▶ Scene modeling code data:
..............................

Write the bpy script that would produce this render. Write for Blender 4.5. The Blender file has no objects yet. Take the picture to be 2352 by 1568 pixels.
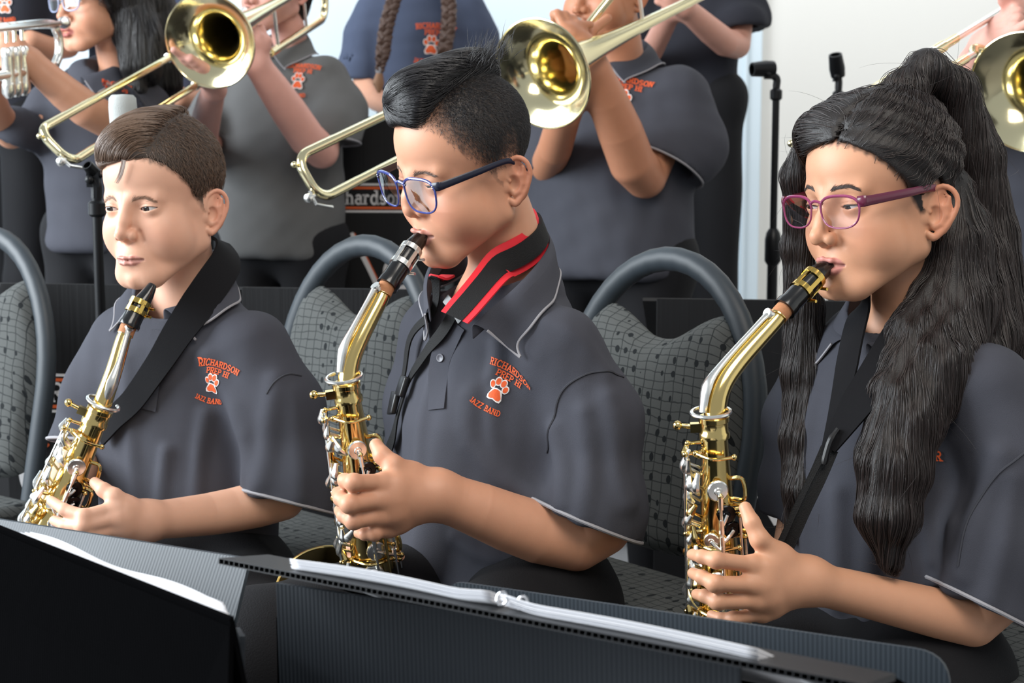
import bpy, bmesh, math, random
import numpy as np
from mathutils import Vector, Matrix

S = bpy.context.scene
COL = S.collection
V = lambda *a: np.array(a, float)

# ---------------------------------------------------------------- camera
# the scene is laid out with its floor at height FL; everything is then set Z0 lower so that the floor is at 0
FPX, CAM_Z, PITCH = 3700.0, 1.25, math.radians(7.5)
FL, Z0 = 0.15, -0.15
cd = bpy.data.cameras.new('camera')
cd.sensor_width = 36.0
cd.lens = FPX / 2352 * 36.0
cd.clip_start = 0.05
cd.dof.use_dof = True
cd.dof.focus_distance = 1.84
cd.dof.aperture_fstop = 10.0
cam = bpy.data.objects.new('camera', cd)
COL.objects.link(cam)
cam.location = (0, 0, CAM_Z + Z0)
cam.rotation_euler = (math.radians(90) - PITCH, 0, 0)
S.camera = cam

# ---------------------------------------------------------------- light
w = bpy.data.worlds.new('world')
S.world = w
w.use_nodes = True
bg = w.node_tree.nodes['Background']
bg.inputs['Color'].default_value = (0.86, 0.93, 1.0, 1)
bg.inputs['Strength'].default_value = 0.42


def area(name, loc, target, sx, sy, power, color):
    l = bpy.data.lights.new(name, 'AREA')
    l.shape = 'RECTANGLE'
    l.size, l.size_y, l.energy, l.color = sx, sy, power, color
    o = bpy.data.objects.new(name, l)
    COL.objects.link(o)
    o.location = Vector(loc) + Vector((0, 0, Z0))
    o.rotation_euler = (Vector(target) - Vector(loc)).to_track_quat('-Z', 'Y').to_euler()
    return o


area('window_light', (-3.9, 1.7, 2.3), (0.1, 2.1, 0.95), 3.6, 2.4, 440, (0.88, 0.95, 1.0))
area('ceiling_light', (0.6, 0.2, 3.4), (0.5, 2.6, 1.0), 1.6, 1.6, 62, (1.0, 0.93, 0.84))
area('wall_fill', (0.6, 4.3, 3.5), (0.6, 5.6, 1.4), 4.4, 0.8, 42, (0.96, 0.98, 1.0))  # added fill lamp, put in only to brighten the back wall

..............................

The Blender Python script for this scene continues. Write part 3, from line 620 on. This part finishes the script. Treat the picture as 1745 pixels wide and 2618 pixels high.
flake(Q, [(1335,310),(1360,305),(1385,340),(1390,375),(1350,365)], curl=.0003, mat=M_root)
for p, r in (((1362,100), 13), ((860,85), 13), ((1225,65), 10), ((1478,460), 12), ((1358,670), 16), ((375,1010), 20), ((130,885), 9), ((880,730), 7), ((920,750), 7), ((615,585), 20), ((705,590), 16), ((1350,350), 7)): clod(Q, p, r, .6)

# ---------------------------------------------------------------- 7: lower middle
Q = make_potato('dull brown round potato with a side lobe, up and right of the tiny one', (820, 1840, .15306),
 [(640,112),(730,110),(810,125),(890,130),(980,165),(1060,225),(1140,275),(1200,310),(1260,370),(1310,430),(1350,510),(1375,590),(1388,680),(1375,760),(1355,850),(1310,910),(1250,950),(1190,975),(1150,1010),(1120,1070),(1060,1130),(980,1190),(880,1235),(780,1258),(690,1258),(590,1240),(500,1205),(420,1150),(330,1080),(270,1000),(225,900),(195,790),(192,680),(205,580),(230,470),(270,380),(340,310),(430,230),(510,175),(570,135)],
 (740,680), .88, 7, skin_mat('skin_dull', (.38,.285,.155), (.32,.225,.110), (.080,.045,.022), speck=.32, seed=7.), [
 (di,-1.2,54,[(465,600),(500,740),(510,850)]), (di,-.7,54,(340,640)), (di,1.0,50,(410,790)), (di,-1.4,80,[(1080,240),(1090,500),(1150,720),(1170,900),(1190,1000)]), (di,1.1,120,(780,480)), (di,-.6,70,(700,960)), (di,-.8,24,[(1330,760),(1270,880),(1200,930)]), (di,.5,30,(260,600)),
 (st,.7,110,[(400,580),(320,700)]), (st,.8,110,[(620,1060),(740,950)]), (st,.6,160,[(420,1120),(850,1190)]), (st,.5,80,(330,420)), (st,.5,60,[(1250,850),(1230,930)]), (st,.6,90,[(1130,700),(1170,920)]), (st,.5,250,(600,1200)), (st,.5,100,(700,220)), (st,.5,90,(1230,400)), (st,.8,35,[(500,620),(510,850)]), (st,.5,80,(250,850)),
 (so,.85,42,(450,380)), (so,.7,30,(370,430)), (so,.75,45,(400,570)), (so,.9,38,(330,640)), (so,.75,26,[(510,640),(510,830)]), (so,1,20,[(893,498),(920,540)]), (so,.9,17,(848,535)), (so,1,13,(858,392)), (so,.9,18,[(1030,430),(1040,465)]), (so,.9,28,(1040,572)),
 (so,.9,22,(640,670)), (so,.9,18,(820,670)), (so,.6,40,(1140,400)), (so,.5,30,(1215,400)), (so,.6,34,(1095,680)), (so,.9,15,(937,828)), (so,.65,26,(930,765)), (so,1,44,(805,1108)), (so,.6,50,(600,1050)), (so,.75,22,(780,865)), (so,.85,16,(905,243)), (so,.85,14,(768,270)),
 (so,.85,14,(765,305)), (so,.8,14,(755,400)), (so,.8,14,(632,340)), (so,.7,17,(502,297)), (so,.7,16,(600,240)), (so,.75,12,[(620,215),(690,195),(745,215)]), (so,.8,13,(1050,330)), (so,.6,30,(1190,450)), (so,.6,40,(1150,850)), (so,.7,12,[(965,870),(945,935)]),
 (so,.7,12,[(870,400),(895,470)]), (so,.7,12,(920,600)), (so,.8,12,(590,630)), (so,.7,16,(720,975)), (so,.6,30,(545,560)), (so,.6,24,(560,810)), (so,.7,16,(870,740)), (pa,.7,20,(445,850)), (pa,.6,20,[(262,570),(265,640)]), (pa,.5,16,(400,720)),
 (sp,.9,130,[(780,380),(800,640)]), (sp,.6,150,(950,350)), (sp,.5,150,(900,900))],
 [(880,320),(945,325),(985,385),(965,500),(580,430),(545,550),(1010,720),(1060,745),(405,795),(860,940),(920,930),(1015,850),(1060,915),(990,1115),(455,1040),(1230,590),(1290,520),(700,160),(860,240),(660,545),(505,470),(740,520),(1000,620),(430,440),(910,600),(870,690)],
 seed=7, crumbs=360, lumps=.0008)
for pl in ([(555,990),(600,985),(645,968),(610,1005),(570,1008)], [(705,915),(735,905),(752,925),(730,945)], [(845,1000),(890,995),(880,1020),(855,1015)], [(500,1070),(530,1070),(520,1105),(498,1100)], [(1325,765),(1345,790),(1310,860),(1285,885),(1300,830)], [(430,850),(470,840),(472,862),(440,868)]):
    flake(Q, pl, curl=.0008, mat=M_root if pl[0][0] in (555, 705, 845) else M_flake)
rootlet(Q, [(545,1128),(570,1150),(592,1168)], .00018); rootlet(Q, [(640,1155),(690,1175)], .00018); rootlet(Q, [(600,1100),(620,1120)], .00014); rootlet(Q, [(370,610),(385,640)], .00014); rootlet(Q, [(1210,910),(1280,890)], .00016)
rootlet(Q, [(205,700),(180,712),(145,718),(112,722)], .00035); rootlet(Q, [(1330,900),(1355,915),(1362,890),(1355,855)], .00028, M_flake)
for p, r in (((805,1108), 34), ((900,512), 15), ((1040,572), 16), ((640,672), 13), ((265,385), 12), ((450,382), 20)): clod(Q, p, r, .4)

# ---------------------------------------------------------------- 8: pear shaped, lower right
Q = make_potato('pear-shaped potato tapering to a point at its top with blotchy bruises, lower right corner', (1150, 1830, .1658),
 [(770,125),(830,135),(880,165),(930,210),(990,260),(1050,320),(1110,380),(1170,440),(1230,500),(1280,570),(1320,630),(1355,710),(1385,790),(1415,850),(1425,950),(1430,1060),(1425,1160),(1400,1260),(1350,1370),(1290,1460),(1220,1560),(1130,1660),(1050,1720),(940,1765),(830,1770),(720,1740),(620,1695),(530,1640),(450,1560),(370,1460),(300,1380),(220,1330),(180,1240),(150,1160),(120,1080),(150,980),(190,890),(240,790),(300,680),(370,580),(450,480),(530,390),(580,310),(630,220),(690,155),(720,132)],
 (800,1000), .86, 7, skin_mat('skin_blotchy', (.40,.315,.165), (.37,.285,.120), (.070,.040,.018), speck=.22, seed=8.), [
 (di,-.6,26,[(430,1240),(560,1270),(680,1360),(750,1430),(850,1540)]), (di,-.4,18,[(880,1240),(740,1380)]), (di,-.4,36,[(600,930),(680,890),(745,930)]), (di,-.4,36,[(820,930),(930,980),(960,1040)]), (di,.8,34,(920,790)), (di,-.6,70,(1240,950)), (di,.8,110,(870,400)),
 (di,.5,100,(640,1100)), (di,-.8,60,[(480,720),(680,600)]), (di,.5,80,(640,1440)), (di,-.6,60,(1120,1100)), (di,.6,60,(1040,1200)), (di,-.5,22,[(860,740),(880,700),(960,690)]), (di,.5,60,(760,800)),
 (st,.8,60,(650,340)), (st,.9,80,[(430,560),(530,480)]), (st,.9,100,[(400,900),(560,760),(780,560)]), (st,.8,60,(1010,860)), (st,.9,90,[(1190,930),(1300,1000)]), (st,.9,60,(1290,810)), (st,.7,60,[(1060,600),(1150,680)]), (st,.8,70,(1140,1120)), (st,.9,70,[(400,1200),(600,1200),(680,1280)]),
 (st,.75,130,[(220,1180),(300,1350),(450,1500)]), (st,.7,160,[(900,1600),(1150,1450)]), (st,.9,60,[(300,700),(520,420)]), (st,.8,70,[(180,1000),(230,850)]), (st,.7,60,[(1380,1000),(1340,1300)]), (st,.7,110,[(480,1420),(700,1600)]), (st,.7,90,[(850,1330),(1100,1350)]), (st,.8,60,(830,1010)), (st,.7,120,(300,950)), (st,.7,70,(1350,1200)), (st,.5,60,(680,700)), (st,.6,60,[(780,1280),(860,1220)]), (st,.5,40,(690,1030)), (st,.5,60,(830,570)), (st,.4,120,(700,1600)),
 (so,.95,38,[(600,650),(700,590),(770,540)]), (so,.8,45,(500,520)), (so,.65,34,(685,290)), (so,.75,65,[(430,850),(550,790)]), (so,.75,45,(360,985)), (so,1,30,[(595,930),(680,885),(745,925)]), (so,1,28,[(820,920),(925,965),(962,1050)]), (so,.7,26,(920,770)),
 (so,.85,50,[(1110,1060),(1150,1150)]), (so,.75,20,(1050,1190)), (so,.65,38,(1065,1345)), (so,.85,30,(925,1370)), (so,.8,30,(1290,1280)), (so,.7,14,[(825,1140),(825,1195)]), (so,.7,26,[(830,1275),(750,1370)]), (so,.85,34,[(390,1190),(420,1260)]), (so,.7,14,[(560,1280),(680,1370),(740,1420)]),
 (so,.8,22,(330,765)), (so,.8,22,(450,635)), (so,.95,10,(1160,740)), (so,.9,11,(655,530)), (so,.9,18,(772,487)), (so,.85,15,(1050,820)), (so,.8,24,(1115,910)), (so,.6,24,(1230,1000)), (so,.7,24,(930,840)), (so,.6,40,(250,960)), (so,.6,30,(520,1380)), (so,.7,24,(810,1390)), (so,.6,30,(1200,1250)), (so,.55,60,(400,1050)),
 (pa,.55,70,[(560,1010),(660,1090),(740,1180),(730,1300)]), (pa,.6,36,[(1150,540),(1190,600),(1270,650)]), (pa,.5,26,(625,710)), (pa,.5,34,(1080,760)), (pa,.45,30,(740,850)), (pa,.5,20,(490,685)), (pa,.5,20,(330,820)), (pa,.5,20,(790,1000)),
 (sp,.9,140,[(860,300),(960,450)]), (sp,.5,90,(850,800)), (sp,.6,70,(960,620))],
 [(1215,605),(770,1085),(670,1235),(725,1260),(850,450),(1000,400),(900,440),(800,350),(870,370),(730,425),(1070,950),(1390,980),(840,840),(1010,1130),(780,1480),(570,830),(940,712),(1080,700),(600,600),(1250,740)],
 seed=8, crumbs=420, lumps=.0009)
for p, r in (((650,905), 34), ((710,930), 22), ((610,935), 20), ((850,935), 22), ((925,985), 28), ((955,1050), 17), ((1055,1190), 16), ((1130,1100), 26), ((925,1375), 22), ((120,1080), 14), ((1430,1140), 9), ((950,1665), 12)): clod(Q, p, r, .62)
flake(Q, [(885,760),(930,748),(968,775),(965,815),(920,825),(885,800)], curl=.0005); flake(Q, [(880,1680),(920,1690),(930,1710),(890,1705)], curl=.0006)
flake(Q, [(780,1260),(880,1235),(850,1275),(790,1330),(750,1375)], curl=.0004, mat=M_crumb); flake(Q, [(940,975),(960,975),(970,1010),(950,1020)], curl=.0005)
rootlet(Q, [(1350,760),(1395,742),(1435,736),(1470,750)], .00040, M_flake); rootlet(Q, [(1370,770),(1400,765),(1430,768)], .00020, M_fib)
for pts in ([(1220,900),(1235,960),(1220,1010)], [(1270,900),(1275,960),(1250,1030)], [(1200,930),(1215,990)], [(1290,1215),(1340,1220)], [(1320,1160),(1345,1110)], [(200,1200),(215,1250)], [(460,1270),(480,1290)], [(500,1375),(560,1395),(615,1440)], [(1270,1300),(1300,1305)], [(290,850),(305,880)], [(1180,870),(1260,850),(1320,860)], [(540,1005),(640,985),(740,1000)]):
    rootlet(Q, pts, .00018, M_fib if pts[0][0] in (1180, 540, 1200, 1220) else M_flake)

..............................

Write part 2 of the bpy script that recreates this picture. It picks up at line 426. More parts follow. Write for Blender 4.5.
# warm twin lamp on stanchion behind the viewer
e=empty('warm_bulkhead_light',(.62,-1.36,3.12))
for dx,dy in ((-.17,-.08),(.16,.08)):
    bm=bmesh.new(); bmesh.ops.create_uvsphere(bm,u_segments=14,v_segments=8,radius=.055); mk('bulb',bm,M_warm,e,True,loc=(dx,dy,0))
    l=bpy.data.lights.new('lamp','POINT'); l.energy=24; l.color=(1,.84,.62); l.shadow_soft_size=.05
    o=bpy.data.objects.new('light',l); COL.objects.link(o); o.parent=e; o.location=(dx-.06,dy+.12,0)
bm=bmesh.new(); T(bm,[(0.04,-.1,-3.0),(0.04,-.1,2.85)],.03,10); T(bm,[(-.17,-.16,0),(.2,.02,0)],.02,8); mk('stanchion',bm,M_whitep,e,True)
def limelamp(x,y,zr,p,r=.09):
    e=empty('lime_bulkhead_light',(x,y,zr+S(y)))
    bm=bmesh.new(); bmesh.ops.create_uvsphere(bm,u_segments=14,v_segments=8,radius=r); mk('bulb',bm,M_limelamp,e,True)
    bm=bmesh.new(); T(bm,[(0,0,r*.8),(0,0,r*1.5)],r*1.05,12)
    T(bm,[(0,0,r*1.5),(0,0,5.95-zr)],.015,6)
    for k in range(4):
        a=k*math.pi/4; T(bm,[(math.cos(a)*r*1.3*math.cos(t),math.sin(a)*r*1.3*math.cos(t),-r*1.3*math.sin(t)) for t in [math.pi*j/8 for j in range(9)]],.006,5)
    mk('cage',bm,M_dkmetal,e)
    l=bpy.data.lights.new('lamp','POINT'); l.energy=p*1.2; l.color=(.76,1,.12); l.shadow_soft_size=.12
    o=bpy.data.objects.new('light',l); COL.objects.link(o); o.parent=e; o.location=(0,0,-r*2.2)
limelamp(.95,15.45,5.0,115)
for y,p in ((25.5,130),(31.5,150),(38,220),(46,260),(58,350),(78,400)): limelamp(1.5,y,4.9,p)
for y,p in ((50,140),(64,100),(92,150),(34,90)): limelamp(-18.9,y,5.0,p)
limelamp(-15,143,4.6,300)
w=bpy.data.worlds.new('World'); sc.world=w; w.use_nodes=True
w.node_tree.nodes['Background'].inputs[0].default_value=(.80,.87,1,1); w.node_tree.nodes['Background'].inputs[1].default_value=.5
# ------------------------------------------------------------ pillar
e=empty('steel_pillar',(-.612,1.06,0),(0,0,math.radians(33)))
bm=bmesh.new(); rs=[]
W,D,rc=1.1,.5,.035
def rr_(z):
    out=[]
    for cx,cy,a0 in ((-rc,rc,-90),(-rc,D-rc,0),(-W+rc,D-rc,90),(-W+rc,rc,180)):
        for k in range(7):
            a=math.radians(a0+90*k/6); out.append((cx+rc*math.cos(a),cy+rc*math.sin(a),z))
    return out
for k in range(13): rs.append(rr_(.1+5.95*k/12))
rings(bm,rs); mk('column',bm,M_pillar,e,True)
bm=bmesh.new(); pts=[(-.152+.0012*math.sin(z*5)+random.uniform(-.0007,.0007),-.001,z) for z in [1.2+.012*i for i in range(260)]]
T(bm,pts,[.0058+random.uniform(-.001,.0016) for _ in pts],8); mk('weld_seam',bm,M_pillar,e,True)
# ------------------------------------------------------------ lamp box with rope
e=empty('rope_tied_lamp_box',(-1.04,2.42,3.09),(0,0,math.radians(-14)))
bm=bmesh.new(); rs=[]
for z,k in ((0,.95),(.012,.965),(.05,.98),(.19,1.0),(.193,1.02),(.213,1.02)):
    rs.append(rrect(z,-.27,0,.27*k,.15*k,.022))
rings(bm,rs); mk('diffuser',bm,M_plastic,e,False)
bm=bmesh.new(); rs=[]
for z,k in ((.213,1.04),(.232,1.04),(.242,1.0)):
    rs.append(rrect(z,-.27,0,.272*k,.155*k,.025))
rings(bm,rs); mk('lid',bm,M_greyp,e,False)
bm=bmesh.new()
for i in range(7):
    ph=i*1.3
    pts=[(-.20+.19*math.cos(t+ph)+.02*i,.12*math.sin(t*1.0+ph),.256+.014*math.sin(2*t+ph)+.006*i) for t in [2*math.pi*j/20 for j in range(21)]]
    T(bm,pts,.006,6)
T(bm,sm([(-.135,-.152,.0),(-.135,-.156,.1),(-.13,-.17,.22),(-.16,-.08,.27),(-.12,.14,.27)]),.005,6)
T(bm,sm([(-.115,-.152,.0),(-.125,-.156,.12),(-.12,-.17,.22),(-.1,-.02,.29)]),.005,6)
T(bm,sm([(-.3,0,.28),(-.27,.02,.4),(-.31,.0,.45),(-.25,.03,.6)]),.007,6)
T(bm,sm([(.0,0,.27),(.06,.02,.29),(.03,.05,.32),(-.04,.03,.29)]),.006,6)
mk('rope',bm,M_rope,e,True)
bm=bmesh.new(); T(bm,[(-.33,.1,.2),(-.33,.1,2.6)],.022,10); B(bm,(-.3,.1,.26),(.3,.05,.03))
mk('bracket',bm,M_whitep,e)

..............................

▶ Problem: Retype verbatim the lines that run from the line containing "The Blender Python" to the line containing "clod(Q, p, r, .6)", both inclusive, and no others.

▶ Output for this task:
The Blender Python script for this scene continues. Write part 3, from line 620 on. This part finishes the script. Treat the picture as 1745 pixels wide and 2618 pixels high.
flake(Q, [(1335,310),(1360,305),(1385,340),(1390,375),(1350,365)], curl=.0003, mat=M_root)
for p, r in (((1362,100), 13), ((860,85), 13), ((1225,65), 10), ((1478,460), 12), ((1358,670), 16), ((375,1010), 20), ((130,885), 9), ((880,730), 7), ((920,750), 7), ((615,585), 20), ((705,590), 16), ((1350,350), 7)): clod(Q, p, r, .6)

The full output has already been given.